Abordados em momentos diferentes, ambos deixaram claro de imediato que não queriam falar. Vesgo insistiu com Caetano, enquanto ele andava pelo aeroporto, por 90 segundos. "Eu falo sobre o assunto nas minhas colunas no jornal. Não quero ficar falando pra criar confusão", disse o músico. "Não quis falar, se esquivou, não respondeu nenhuma pergunta", concluiu Vesgo.

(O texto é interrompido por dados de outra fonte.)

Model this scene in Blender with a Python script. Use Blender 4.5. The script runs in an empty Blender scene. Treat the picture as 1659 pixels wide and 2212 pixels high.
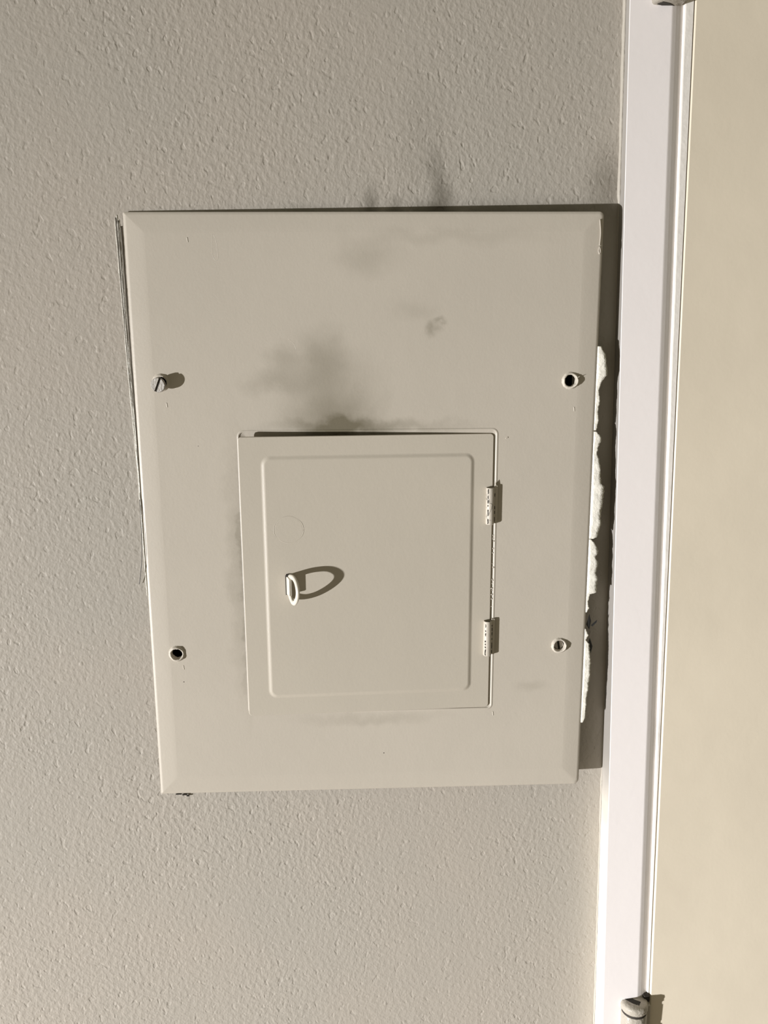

Com Gil, apresentado como "Rei do Acarajé", o assédio foi mais longo. Por cinco intermináveis minutos, Vesgo perseguiu o músico pelo aeroporto, sem arrancar uma única palavra dele. Alguns trechos do que o repórter disse: "Tá censurando as próprias respostas, Gil? Se você ficar calado, vai ser pior, Gil. Se você quiser continuar calado, é ruim. Você não é uma pessoa pública? Infelizmente, Gil, muito obrigado por sua entrevista maravilhosa. Tá igual os livros que você quer proibir".

Já o "Fantástico" (17 pontos no Ibope) fez alarde sobre a entrevista com a mulher que filmou o cantor Justin Bieber em uma cama, dormindo, durante a sua visita ao Brasil.

A conversa com Tati Neves durou cerca de dois minutos, em uma reportagem de sete. "Das tantas mulheres que passaram pela mansão alugada, uma ganhou 15 segundos de fama com um vídeo", diz a repórter, ampliando e dando relevância a esse tempo de fama.

Um trechinho do diálogo: "E agora a pergunta que milhões de fãs querem saber: o que você estava fazendo lá dentro?". Tati: "Eu dormi lá e acordei. Ele estava dormindo e eu falando com uma amiga". Fantástico: "Você tinha dormido com o Justin Bieber?". Tati: "Sim". Fantástico: "Rolou ou não rolou?". Tati: "Se ele disse que não, eu vou afirmar que não". Fantástico: "Nem um beijinho? Beijou o Justin Bieber?". Tati:" O que você acha, se eu estava dormindo com ele no quarto, só eu e ele?".

Para quem ficou diante da TV, um domingo interminável.

Comentários

  1. O Pânico na TV também fez uma reportagem com essa Tati que dormiu com Justin Bieber, na parte daquele Poderoso Castiga. Ele ficou perguntando, de forma totalmente despudorada, o que eles haviam feito, quais tinham sido as posições, e até quanto custou o suposto programa. Essa Tati tava claramente desconfortável e não respondia nada, e o Poderoso Castiga respondeu em certo momento dizendo que "queria dar um chute nela". Tanto o Pânico na TV como o Fantástico se aproveitaram da vontade das pessoas de aparecerem na tv e terem seus 15 minutos de fama para fazer audiência, colocando essa Tati em uma situação muitas vezes desconfortável em rede nacional, dependendo da pergunta e da forma com que ela foi feita. Obviamente ela estava ali por que quis, mas vendo o teor das perguntas no Pânico na TV, ela não estava esperando que aquilo fosse conduzido da forma que foi. Ainda tem a questão da edição do programa Pânico, com cortes e sons que ajudam a humilhar a pessoa. Não vi a reportagem do Fantástico, mas acho que a diferença entre ambos nesse caso foi o grau em que a conversa chegou, mas a forma para se arrancar audiência foi a mesma.